Han sido las tremendas cifras pagadas por sus obras las que convirtieron a las pinturas de Mark Rothko en noticia. La última pertenecía a la colección Macklowe, rematado en mayo de 2022 por Sotheby’s, tras el divorcio de un matrimonio de medio siglo, roto por el irrefrenable amor de Harry Macklowe por su novia francesa. Una “cosecha” de 600 millones US. La más cara de la historia. El cuadro Mark Rothko Nro.7 (las pinturas abstractas están designadas con números y no están firmadas), pintado en 1951, se vendió en 82,5 millones de dólares. Hasta ayer, la galería Pace esperaba la definición de la venta de un Rothko de museo que exhibió en la feria París par Art Basel, donde 30 artistas trabajaron bajo la influencia del maestro de las fronteras porosas. El artista amado y necesario.
Además...
- El compositor alemán Max Richter creará una obra inspirada en las obras de Rothko que serán ejecutadas in situ por una orquesta en conciertos y paseos musicales, en las salas de la Fundación. “Una obra musical es un paisaje imaginario; una pintura también”.

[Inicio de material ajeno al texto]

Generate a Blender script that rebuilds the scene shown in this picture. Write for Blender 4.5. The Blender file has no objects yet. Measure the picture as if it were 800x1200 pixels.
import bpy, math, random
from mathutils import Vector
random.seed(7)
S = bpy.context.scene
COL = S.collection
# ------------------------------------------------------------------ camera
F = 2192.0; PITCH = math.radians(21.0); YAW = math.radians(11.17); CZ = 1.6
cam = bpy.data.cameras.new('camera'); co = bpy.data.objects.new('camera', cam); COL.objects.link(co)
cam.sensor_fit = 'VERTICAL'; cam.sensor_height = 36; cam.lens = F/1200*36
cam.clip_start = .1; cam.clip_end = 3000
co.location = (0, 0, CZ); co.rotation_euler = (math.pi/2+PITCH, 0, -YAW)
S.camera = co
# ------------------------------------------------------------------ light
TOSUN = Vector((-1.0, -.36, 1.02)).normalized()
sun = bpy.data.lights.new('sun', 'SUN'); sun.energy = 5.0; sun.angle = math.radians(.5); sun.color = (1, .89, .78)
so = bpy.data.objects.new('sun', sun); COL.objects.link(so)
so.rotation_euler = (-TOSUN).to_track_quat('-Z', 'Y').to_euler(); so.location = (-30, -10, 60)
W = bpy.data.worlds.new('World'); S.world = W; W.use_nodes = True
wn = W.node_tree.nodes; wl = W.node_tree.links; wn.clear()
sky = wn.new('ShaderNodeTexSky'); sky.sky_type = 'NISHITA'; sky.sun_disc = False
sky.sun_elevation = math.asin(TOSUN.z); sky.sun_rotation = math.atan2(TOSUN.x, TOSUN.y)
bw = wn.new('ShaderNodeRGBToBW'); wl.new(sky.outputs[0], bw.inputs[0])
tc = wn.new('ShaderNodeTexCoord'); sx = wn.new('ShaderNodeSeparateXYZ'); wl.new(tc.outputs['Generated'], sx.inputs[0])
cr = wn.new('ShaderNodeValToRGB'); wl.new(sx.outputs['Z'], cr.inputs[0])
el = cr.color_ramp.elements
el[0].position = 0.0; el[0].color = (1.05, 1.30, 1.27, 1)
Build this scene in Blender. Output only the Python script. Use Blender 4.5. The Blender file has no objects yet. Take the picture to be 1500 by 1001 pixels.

- Por 24 euros, los visitantes pueden acceder a una experiencia sensorial: un guía de la Fundación y un instructor de meditación alentarán la introspección entre los participantes, un camino de reflexión y observación para experimentar plenamente las obras monumentales y vibrantes de Rothko.
- Las obras exhibidas provienen de colecciones particulares, como la de Ronald Lauder y de Dominique y John De Menil, e institucionales; de la National Gallery de Washington, de la Phillips Collection y de la Tate de Londres, además de una larga lista de museos de los Estados Unidos.